6. Un coureur vint annoncer la nouvelle à Titus, qui se reposait alors sous sa tente des fatigues du combat : il s'élança tel qu'il était et courut vers le Temple pour arrêter l'incendie. Derrière lui vinrent tous ses lieutenants, que suivaient les légions frappées de stupeur : dans une troupe si nombreuse, subitement mise en branle, il y avait de la confusion et des cris. César, de la voix et de la main, ordonnait aux soldats d'éteindre le feu ; mais on n'entendait pas sa voix parmi les clameurs plus fortes encore qui assourdissaient les oreilles ; on ne prenait pas garde non plus aux signes que faisait sa main, car les uns étaient distraits par le combat ; les autres par leur propre fureur. Ni l'exhortation, ni la menace ne retenaient l'élan des légions qui avançaient ; tous se laissaient conduire par leur seule colère. Beaucoup, pressés autour des portes, se foulèrent aux pieds les uns les autres ; beaucoup, qui tombaient parmi les débris encore brûlants et fumants des portiques, éprouvèrent le malheureux sort des vaincus. Quant ces soldats furent arrivés près du Temple, ils feignirent de ne pas même entendre les ordres de César et crièrent à ceux qui les précédaient de jeter les tisons. Cependant les factieux étaient dès lors impuissants à porter secours ; le massacre et la déroute régnaient partout. On égorgeait un très grand nombre de gens faibles et sans armes, partout où on les rencontrait ; autour de l'autel une multitude de cadavres s'amoncelaient ; sur les degrés du Temple le sang coulait à flots, et les corps de ceux que l'on venait de massacrer roulaient d'une marche à l'autre.

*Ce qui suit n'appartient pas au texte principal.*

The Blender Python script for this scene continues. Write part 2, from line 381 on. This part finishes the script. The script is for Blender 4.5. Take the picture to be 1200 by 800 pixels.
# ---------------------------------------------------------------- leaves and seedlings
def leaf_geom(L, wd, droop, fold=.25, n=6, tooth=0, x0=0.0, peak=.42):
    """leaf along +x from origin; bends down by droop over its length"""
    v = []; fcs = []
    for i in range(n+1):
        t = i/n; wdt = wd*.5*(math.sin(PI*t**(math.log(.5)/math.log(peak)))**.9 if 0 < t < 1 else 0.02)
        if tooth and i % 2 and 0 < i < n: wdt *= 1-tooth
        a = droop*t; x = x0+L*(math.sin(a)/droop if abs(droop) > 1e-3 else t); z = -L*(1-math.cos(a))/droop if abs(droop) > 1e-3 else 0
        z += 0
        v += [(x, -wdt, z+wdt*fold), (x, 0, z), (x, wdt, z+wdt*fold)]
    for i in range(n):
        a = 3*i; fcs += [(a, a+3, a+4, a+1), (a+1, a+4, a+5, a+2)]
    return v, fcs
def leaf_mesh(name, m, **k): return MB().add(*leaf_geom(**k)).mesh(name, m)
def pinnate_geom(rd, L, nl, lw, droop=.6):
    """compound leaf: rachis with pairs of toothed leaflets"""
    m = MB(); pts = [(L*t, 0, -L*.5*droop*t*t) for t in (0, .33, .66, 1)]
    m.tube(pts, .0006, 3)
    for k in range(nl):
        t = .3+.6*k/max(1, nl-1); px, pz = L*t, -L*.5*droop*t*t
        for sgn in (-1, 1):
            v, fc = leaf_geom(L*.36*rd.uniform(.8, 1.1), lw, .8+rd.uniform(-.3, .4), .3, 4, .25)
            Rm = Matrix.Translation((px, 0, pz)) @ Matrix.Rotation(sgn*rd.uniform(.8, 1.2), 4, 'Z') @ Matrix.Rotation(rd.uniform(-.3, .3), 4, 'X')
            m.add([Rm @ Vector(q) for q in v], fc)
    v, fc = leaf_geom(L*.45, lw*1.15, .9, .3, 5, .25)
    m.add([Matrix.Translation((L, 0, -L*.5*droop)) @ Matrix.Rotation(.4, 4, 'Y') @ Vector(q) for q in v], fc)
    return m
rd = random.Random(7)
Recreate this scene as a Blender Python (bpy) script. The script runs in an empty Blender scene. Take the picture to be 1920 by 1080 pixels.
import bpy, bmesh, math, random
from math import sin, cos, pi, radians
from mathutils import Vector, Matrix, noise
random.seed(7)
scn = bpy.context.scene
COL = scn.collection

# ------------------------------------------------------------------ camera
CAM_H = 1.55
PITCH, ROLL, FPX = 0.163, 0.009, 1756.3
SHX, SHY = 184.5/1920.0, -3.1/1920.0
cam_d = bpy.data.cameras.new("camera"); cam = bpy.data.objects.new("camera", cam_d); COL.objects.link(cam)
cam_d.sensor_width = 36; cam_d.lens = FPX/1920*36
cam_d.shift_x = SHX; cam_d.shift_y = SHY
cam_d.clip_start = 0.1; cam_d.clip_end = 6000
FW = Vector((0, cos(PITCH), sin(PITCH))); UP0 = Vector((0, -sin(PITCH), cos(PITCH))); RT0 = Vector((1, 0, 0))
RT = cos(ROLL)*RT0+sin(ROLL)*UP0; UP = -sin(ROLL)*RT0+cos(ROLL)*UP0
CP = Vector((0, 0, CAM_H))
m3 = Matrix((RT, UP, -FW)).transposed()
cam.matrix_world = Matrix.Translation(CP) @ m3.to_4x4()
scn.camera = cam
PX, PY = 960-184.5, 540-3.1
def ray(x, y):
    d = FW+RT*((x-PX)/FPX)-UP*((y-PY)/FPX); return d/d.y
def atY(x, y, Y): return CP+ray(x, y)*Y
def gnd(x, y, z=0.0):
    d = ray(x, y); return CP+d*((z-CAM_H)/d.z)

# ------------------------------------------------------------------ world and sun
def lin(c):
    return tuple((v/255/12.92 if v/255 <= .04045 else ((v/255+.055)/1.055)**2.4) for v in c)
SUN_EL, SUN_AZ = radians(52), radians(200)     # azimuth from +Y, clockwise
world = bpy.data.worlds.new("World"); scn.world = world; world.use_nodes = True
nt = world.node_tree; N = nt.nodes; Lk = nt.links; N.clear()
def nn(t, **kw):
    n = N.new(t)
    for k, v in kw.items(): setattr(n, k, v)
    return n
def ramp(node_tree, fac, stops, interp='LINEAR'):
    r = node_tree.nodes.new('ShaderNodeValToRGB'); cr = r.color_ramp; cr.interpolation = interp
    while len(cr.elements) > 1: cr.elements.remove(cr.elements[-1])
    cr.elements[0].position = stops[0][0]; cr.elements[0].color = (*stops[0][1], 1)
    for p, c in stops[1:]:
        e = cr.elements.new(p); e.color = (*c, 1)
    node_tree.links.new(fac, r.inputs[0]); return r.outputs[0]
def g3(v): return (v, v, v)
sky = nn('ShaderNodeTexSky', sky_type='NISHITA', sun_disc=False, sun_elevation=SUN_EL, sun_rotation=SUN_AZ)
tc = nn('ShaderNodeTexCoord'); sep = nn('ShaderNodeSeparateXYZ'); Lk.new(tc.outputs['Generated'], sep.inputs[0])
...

7. Comme il n'était pas capable de contenir l'impétuosité des soldats en délire, et que le feu gagnait, César, entouré de ses lieutenants, se rendit à l'intérieur du Temple et contempla le sanctuaire avec son contenu, trésor bien supérieur à ce que la renommée avait publié à l'étranger et non inférieur à sa glorieuse réputation parmi les gens du pays. Comme l'incendie n'avait pas encore pénétré à l'intérieur de la nef et dévorait les habitations élevées autour du Temple, il pensa, non sans raison, que l'édifice pouvait encore être sauvé ; il s'élança donc et essaya de persuader lui-même aux soldats qu'il fallait éteindre le feu. Il ordonne même à Liberalius, centurion de ses porte-lances, de frapper à coups de bâton ceux qui désobéiraient. Mais leur respect pour César et leur crainte de l'officier chargé de les retenir cédèrent à leur rage, à leur haine des Juifs, à un élan guerrier plus violent encore. La plupart étaient aussi stimulés par l'espoir du butin : ils croyaient que tout l'intérieur du Temple regorgeait de richesses, en voyant les dehors de l'édifice revêtus d'or. Un des soldats qui étaient entrés au moment où César s'élançait lui-même pour arrêter les incendiaires mit le feu, dans l'obscurité[9] aux gonds de la porte. Aussitôt la flamme jaillit à l'intérieur ; les lieutenants de César se retirèrent avec lui, et personne n'empêcha plus les troupes, placées hors du Temple, d'activer l'incendie. C'est ainsi que le Temple fut brûlé malgré César.

[9] Ces deux mots sont douteux.

8. On déplorera profondément la perte de cet édifice, le plus admirable de tous ceux qu'on ait vus ou entendu vanter, tant pour sa construction, sa grandeur, la perfection de ses détails, que pour la célébrité de son sanctuaire ; mais on tirera une très haute consolation en songeant au Destin, dont la puissance s'étend également sur les œuvres d'art, les lieux consacrés et les êtres vivants. On admirera, dans cette fatalité, le rapport exact des temps révolus ; elle a observé, comme je l'ai dit[10], le même mois et le même jour où le Temple avait été, auparavant, incendié par les Babyloniens. Depuis sa première construction, que le roi Salomon avait commencée, jusqu'à la date récente de sa destruction, qui arriva la deuxième année du principat de Vespasien, s'étend une durée de mille cent trente ans, sept mois et quinze jours ; depuis sa reconstruction, entreprise par Aggée, la seconde année du règne de Cyrus, jusqu'à sa ruine par Vespasien, il s'écoula six cent trente neuf ans et quarante-cinq jours[11].

[10] Voir plus haut, IV, 5.

[11] Ces chiffres ne concordent pas avec les datations des Antiquités. Les 470 ans de durée du Temple de Salomon (Ant., X, 147), plus les 70 ans d'exil, plus les 639 ans indiqués ici, font 1179 ans et non 1130. 1179 est, d'ailleurs, le chiffre indiqué plus loin (X, 1) pour le temps écoulé de David à la destruction du Temple. Voir, sur la chronologie de Josèphe, Isidore Lévy, Les soixante-dix semaines de Daniel dans la chronologie juive, in Revue des études juives, 51, 1906, p. 161 suiv. — J. W.